▶ **Aim**: Below is a listing; write it out exactly and drop any images from it.

▶ **Data segment**:
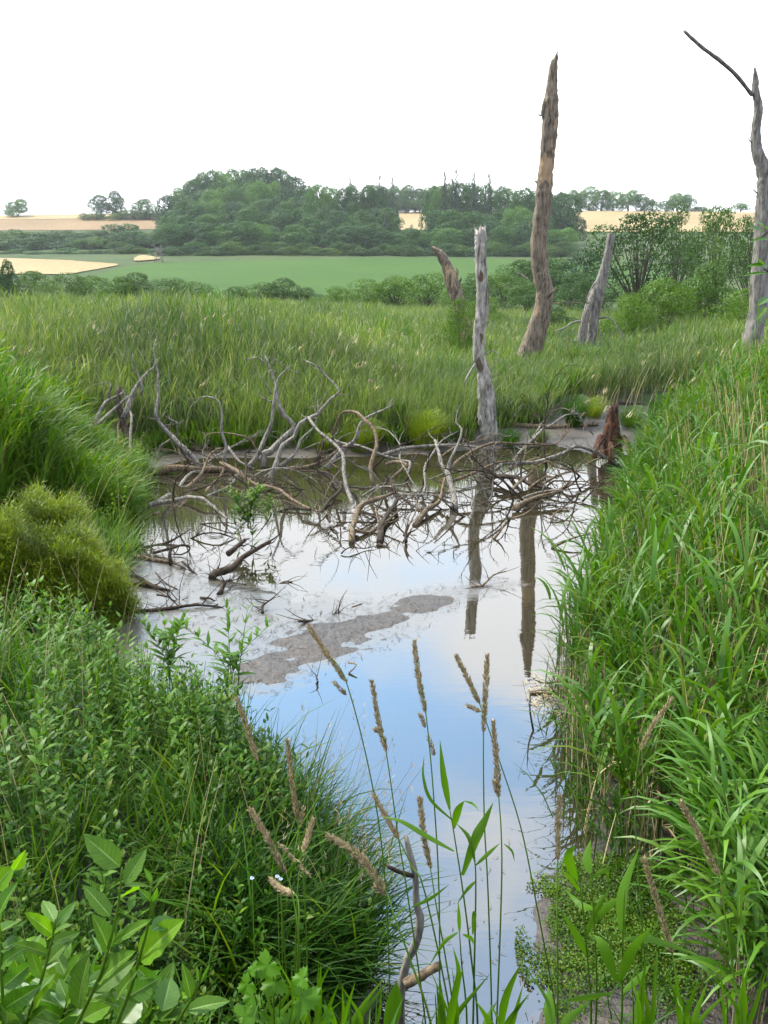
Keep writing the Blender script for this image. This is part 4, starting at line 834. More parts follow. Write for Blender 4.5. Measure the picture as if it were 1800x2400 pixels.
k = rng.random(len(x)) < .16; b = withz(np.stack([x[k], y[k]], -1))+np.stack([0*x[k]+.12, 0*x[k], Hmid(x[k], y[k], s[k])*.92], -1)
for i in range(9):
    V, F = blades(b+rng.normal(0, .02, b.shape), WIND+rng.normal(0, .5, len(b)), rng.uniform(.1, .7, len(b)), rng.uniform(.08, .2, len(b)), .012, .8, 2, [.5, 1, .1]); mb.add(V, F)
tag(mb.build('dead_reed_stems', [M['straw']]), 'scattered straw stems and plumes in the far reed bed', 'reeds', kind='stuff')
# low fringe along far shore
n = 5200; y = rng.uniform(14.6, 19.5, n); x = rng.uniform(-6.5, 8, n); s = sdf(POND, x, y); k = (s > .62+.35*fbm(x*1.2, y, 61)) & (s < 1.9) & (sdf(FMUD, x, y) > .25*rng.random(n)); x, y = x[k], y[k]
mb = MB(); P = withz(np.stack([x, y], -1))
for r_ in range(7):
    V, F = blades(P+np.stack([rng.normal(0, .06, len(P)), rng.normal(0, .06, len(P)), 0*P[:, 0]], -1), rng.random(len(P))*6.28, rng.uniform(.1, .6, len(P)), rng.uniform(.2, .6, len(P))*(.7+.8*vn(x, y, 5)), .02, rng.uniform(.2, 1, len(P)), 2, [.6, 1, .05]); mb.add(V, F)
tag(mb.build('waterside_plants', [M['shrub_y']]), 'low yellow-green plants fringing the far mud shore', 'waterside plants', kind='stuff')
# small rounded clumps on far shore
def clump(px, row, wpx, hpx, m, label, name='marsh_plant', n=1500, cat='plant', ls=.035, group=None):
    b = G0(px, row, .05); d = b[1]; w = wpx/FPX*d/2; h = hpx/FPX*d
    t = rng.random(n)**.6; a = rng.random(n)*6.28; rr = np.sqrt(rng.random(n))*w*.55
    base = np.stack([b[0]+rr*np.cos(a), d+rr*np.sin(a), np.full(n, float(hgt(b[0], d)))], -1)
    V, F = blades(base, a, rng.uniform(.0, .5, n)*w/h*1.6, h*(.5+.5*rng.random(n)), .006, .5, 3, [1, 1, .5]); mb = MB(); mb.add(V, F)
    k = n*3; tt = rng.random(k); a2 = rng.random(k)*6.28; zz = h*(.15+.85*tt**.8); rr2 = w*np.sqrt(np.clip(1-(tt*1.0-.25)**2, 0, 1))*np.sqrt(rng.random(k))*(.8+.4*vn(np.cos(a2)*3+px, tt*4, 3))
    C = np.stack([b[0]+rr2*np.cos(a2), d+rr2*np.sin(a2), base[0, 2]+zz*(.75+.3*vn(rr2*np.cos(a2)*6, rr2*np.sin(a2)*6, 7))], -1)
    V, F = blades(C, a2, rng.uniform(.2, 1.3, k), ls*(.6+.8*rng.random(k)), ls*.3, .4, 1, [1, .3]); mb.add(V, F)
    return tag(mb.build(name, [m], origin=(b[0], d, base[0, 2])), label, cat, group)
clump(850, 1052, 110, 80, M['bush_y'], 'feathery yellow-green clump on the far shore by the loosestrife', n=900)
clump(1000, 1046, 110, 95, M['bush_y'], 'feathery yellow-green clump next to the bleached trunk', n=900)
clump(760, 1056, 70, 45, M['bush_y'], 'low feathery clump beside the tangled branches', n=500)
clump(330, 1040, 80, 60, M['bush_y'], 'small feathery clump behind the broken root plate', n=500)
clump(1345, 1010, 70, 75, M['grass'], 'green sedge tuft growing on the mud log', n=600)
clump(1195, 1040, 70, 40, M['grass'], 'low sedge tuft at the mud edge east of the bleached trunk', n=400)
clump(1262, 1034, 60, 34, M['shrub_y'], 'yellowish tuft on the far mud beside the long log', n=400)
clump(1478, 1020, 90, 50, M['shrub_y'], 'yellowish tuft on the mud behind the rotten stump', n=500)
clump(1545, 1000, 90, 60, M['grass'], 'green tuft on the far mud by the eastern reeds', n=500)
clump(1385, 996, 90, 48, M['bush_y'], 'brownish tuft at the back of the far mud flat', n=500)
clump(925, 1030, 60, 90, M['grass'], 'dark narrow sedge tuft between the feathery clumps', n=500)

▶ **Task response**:
Keep writing the Blender script for this image. This is part 4, starting at line 834. More parts follow. Write for Blender 4.5. Measure the picture as if it were 1800x2400 pixels.
k = rng.random(len(x)) < .16; b = withz(np.stack([x[k], y[k]], -1))+np.stack([0*x[k]+.12, 0*x[k], Hmid(x[k], y[k], s[k])*.92], -1)
for i in range(9):
    V, F = blades(b+rng.normal(0, .02, b.shape), WIND+rng.normal(0, .5, len(b)), rng.uniform(.1, .7, len(b)), rng.uniform(.08, .2, len(b)), .012, .8, 2, [.5, 1, .1]); mb.add(V, F)
tag(mb.build('dead_reed_stems', [M['straw']]), 'scattered straw stems and plumes in the far reed bed', 'reeds', kind='stuff')
# low fringe along far shore
n = 5200; y = rng.uniform(14.6, 19.5, n); x = rng.uniform(-6.5, 8, n); s = sdf(POND, x, y); k = (s > .62+.35*fbm(x*1.2, y, 61)) & (s < 1.9) & (sdf(FMUD, x, y) > .25*rng.random(n)); x, y = x[k], y[k]
mb = MB(); P = withz(np.stack([x, y], -1))
for r_ in range(7):
    V, F = blades(P+np.stack([rng.normal(0, .06, len(P)), rng.normal(0, .06, len(P)), 0*P[:, 0]], -1), rng.random(len(P))*6.28, rng.uniform(.1, .6, len(P)), rng.uniform(.2, .6, len(P))*(.7+.8*vn(x, y, 5)), .02, rng.uniform(.2, 1, len(P)), 2, [.6, 1, .05]); mb.add(V, F)
tag(mb.build('waterside_plants', [M['shrub_y']]), 'low yellow-green plants fringing the far mud shore', 'waterside plants', kind='stuff')
# small rounded clumps on far shore
def clump(px, row, wpx, hpx, m, label, name='marsh_plant', n=1500, cat='plant', ls=.035, group=None):
    b = G0(px, row, .05); d = b[1]; w = wpx/FPX*d/2; h = hpx/FPX*d
    t = rng.random(n)**.6; a = rng.random(n)*6.28; rr = np.sqrt(rng.random(n))*w*.55
    base = np.stack([b[0]+rr*np.cos(a), d+rr*np.sin(a), np.full(n, float(hgt(b[0], d)))], -1)
    V, F = blades(base, a, rng.uniform(.0, .5, n)*w/h*1.6, h*(.5+.5*rng.random(n)), .006, .5, 3, [1, 1, .5]); mb = MB(); mb.add(V, F)
    k = n*3; tt = rng.random(k); a2 = rng.random(k)*6.28; zz = h*(.15+.85*tt**.8); rr2 = w*np.sqrt(np.clip(1-(tt*1.0-.25)**2, 0, 1))*np.sqrt(rng.random(k))*(.8+.4*vn(np.cos(a2)*3+px, tt*4, 3))
    C = np.stack([b[0]+rr2*np.cos(a2), d+rr2*np.sin(a2), base[0, 2]+zz*(.75+.3*vn(rr2*np.cos(a2)*6, rr2*np.sin(a2)*6, 7))], -1)
    V, F = blades(C, a2, rng.uniform(.2, 1.3, k), ls*(.6+.8*rng.random(k)), ls*.3, .4, 1, [1, .3]); mb.add(V, F)
    return tag(mb.build(name, [m], origin=(b[0], d, base[0, 2])), label, cat, group)
clump(850, 1052, 110, 80, M['bush_y'], 'feathery yellow-green clump on the far shore by the loosestrife', n=900)
clump(1000, 1046, 110, 95, M['bush_y'], 'feathery yellow-green clump next to the bleached trunk', n=900)
clump(760, 1056, 70, 45, M['bush_y'], 'low feathery clump beside the tangled branches', n=500)
clump(330, 1040, 80, 60, M['bush_y'], 'small feathery clump behind the broken root plate', n=500)
clump(1345, 1010, 70, 75, M['grass'], 'green sedge tuft growing on the mud log', n=600)
clump(1195, 1040, 70, 40, M['grass'], 'low sedge tuft at the mud edge east of the bleached trunk', n=400)
clump(1262, 1034, 60, 34, M['shrub_y'], 'yellowish tuft on the far mud beside the long log', n=400)
clump(1478, 1020, 90, 50, M['shrub_y'], 'yellowish tuft on the mud behind the rotten stump', n=500)
clump(1545, 1000, 90, 60, M['grass'], 'green tuft on the far mud by the eastern reeds', n=500)
clump(1385, 996, 90, 48, M['bush_y'], 'brownish tuft at the back of the far mud flat', n=500)
clump(925, 1030, 60, 90, M['grass'], 'dark narrow sedge tuft between the feathery clumps', n=500)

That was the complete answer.